++++ Source data ++++
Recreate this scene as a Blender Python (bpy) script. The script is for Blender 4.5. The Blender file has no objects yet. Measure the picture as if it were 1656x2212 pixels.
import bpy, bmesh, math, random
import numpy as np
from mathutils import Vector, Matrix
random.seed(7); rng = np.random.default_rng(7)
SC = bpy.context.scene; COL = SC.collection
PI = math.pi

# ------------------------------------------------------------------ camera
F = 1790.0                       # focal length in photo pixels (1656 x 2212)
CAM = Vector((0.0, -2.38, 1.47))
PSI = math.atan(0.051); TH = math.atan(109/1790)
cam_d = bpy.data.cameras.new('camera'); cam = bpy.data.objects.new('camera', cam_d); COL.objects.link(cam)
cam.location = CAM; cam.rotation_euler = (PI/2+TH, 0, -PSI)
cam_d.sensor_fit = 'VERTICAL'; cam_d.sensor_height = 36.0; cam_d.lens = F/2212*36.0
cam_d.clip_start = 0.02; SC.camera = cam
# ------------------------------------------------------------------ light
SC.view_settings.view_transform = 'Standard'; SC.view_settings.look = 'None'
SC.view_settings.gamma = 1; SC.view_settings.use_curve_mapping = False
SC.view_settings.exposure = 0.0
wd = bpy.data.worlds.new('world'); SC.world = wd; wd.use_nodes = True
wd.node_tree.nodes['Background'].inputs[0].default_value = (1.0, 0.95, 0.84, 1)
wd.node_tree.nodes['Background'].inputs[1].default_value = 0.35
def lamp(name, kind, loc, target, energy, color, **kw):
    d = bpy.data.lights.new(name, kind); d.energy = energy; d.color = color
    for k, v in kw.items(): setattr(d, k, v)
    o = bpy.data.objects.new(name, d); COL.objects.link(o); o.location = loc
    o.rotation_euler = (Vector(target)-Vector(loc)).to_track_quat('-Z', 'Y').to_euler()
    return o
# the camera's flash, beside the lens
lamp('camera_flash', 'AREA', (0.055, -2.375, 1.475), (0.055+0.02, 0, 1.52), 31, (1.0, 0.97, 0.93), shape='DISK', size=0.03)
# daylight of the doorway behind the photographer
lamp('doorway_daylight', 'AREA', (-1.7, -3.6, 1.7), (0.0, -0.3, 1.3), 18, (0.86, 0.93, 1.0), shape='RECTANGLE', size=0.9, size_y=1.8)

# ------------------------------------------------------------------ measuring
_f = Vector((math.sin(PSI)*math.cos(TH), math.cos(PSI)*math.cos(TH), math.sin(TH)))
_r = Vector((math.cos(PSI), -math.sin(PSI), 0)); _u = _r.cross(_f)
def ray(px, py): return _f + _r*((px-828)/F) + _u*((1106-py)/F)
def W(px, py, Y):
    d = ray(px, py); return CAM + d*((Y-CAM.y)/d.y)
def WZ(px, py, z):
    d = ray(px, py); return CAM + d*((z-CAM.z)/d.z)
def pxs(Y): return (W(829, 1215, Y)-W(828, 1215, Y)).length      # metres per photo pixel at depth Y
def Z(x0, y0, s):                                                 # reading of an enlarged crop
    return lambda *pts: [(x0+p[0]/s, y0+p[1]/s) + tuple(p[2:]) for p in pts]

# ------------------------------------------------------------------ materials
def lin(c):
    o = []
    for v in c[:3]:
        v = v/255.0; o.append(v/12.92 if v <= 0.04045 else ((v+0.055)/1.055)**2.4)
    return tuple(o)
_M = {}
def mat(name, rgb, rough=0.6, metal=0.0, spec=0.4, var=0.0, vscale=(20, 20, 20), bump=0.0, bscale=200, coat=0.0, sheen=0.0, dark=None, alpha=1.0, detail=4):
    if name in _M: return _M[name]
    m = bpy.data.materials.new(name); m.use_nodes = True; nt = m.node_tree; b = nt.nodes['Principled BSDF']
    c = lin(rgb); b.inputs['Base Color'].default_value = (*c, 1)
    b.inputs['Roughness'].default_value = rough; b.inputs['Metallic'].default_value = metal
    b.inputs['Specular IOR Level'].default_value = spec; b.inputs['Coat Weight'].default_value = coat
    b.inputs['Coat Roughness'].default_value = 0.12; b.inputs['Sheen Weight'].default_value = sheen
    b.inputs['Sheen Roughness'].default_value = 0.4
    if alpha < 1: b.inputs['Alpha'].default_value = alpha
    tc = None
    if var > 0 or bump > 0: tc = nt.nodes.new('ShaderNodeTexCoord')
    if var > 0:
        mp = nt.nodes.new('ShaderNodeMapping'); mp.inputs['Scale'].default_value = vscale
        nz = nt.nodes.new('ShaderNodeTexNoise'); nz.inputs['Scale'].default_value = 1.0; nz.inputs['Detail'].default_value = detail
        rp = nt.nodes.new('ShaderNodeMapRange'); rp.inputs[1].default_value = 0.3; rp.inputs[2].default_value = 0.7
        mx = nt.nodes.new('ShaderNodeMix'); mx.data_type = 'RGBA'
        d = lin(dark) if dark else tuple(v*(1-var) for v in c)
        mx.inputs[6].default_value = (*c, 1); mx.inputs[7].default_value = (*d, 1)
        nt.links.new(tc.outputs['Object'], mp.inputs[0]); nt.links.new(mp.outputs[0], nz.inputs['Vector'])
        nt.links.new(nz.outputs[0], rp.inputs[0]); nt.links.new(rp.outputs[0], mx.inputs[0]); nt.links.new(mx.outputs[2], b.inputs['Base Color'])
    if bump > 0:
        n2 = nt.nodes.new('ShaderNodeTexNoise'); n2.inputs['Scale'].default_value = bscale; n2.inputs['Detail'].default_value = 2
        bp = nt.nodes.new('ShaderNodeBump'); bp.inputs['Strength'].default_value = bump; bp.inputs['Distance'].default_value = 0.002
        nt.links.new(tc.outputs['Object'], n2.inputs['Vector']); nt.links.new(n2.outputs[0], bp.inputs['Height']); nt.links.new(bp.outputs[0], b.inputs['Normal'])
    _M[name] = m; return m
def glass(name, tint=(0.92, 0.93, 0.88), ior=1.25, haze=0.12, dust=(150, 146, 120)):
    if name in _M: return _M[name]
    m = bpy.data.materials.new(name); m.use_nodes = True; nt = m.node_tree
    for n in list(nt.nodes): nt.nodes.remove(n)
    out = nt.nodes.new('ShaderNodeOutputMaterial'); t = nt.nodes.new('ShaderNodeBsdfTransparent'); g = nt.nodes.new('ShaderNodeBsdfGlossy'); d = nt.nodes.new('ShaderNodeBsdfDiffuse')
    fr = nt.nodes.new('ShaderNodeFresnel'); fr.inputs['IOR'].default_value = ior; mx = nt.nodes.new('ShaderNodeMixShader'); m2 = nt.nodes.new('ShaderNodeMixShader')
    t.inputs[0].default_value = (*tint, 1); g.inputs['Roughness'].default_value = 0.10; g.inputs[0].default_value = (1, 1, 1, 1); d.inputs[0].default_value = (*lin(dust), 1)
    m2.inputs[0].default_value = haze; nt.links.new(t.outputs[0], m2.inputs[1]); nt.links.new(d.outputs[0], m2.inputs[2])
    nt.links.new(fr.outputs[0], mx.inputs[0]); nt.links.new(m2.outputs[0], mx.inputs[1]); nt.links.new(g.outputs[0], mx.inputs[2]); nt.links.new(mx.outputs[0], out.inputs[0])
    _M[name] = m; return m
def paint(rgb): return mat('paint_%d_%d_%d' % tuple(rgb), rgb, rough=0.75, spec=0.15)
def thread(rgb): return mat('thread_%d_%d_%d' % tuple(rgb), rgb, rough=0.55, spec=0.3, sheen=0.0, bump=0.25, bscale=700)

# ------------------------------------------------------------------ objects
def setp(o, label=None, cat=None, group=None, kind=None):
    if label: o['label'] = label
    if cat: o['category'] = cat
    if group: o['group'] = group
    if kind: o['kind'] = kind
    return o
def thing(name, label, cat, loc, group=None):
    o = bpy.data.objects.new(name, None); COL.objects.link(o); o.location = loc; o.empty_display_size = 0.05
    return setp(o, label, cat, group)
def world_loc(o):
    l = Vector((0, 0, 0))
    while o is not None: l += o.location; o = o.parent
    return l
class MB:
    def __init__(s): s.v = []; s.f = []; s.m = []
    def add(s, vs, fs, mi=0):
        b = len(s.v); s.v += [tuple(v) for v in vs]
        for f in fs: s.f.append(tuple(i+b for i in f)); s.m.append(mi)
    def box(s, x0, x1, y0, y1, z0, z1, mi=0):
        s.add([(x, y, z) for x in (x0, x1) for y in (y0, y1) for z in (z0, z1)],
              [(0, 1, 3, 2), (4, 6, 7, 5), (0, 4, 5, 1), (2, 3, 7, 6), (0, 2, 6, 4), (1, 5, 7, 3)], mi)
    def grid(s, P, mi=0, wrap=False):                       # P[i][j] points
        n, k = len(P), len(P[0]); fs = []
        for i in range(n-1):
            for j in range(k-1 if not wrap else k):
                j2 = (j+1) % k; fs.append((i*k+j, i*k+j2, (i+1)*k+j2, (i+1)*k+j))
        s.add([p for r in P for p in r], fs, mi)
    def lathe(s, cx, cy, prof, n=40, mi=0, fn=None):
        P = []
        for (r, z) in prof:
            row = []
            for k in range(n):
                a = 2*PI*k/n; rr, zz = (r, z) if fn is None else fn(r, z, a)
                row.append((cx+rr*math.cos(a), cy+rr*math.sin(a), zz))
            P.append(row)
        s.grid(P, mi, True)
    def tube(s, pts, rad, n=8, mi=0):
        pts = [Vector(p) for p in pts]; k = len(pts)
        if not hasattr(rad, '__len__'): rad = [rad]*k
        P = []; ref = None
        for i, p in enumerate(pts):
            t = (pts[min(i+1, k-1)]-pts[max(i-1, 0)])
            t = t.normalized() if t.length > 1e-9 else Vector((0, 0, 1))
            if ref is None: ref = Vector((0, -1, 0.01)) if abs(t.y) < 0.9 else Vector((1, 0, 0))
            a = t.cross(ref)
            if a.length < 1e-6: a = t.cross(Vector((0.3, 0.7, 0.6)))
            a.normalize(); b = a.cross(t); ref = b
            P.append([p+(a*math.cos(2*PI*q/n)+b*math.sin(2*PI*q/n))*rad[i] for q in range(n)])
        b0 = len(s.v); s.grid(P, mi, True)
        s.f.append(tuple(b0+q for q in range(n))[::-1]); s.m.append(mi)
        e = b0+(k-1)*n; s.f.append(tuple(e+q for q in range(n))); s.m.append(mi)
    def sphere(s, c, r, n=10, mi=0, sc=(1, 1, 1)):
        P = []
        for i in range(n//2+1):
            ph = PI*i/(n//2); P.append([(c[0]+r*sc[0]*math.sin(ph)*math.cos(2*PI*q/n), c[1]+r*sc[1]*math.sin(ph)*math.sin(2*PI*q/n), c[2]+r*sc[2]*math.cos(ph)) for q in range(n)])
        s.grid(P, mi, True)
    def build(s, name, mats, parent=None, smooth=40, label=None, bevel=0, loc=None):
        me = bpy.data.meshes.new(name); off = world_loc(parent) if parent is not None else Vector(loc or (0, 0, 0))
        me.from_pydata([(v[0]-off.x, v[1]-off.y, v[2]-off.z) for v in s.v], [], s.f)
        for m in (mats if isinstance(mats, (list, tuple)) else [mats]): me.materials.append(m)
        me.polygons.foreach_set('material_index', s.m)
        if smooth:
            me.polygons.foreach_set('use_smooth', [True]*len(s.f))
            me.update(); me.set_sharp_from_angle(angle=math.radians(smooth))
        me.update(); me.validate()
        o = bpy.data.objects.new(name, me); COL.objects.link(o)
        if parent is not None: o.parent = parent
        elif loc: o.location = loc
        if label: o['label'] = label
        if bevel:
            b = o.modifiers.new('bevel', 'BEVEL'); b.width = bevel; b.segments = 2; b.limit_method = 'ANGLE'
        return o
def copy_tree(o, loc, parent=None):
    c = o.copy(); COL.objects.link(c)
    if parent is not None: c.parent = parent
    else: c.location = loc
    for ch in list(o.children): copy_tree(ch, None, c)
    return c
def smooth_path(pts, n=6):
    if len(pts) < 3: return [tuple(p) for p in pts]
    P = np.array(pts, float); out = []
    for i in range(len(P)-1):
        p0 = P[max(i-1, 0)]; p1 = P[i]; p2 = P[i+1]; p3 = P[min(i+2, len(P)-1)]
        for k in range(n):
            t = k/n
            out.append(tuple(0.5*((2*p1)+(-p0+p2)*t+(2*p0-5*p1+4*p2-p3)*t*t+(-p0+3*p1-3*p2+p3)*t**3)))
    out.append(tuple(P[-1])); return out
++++
(Written task) Everything from the first line above through the line that contains "shape='RECTANGLE', size=0.9, size_y=1.8)" should be duplicated exactly, please, and nothing beyond it.

(Response to this exercise)
Recreate this scene as a Blender Python (bpy) script. The script is for Blender 4.5. The Blender file has no objects yet. Measure the picture as if it were 1656x2212 pixels.
import bpy, bmesh, math, random
import numpy as np
from mathutils import Vector, Matrix
random.seed(7); rng = np.random.default_rng(7)
SC = bpy.context.scene; COL = SC.collection
PI = math.pi

# ------------------------------------------------------------------ camera
F = 1790.0                       # focal length in photo pixels (1656 x 2212)
CAM = Vector((0.0, -2.38, 1.47))
PSI = math.atan(0.051); TH = math.atan(109/1790)
cam_d = bpy.data.cameras.new('camera'); cam = bpy.data.objects.new('camera', cam_d); COL.objects.link(cam)
cam.location = CAM; cam.rotation_euler = (PI/2+TH, 0, -PSI)
cam_d.sensor_fit = 'VERTICAL'; cam_d.sensor_height = 36.0; cam_d.lens = F/2212*36.0
cam_d.clip_start = 0.02; SC.camera = cam
# ------------------------------------------------------------------ light
SC.view_settings.view_transform = 'Standard'; SC.view_settings.look = 'None'
SC.view_settings.gamma = 1; SC.view_settings.use_curve_mapping = False
SC.view_settings.exposure = 0.0
wd = bpy.data.worlds.new('world'); SC.world = wd; wd.use_nodes = True
wd.node_tree.nodes['Background'].inputs[0].default_value = (1.0, 0.95, 0.84, 1)
wd.node_tree.nodes['Background'].inputs[1].default_value = 0.35
def lamp(name, kind, loc, target, energy, color, **kw):
    d = bpy.data.lights.new(name, kind); d.energy = energy; d.color = color
    for k, v in kw.items(): setattr(d, k, v)
    o = bpy.data.objects.new(name, d); COL.objects.link(o); o.location = loc
    o.rotation_euler = (Vector(target)-Vector(loc)).to_track_quat('-Z', 'Y').to_euler()
    return o
# the camera's flash, beside the lens
lamp('camera_flash', 'AREA', (0.055, -2.375, 1.475), (0.055+0.02, 0, 1.52), 31, (1.0, 0.97, 0.93), shape='DISK', size=0.03)
# daylight of the doorway behind the photographer
lamp('doorway_daylight', 'AREA', (-1.7, -3.6, 1.7), (0.0, -0.3, 1.3), 18, (0.86, 0.93, 1.0), shape='RECTANGLE', size=0.9, size_y=1.8)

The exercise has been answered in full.